В том, как долго и мучительно принимали физики квантовую механику, было что-то очень тяжелое. Человек не верит себе, он боится собственной субъективности. Ему нужно, чтобы другой (каждый!) подтвердил его наблюдение. Ему нужно, чтобы материя была твердой и объектной. А она объективна только вместе с человеком. Она с ним одно целое. Так почему же это плохо? Как раз тогда, когда у человека появилась настоящая возможность представить себя не гостем в этом мире, а его неотъемлемой частью, он чего-то испугался. Оказывается, человек никогда не хотел быть творцом — он хотел быть использователем. Он хотел брать, и только брать, но брать можно лишь у чужого — у себя взять нечего, разве что из левого кармана переложить в правый. Язык необъективен, лучше сказать, необъектен, так же как необъектен весь универсум. Что же здесь плохого? Почему это так страшно?
Блистательная лемовская эссеистика ничего не утратила за те годы, которые прошли с момента (моментов) ее появления. И то, что я подробно остановился только на одной стороне ее — на контакте человека и иного и возможности существования художественного текста, может быть извинительно только по той причине, что для меня это действительно важнейшая из проблем, поднятых Лемом. Но она, конечно, не единственная.

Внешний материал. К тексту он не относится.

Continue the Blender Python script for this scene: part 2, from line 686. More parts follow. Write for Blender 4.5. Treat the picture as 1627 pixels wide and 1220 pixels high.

Нельзя не сказать об интеллектуальной новелле «Народоубийство», в которой Лем исследует отношение современной культуры к феномену человеческой смерти и приходит к выводу, что человечество, предельно смягчив контуры, локализовав и укрыв сам феномен, оказалось перед ним бессильно — потому что отгородиться можно от всего, чего угодно, а от смерти все равно деваться некуда. И это привело к «вторичной утилизации смерти» терроризмом, который воспользовался робостью западной культуры и собственной безнаказанностью, чтобы диктовать свои совершенно бесчеловечные (любые) условия.
Лем многообразен. Его сильнейшая черта — рациональное воображение. Воображение, которое свободно в жестких — практически формальных — рамках. Лем оформляет свое совершенно свободное, не знающее никаких ограничений воображение твердыми формулами научного знания. В «Записках всемогущего» всесильный разум говорит: «Что же такое мудрость? Ограничение всеведения и всемогущества. В чем она проявляется? В зарождении упорядоченности».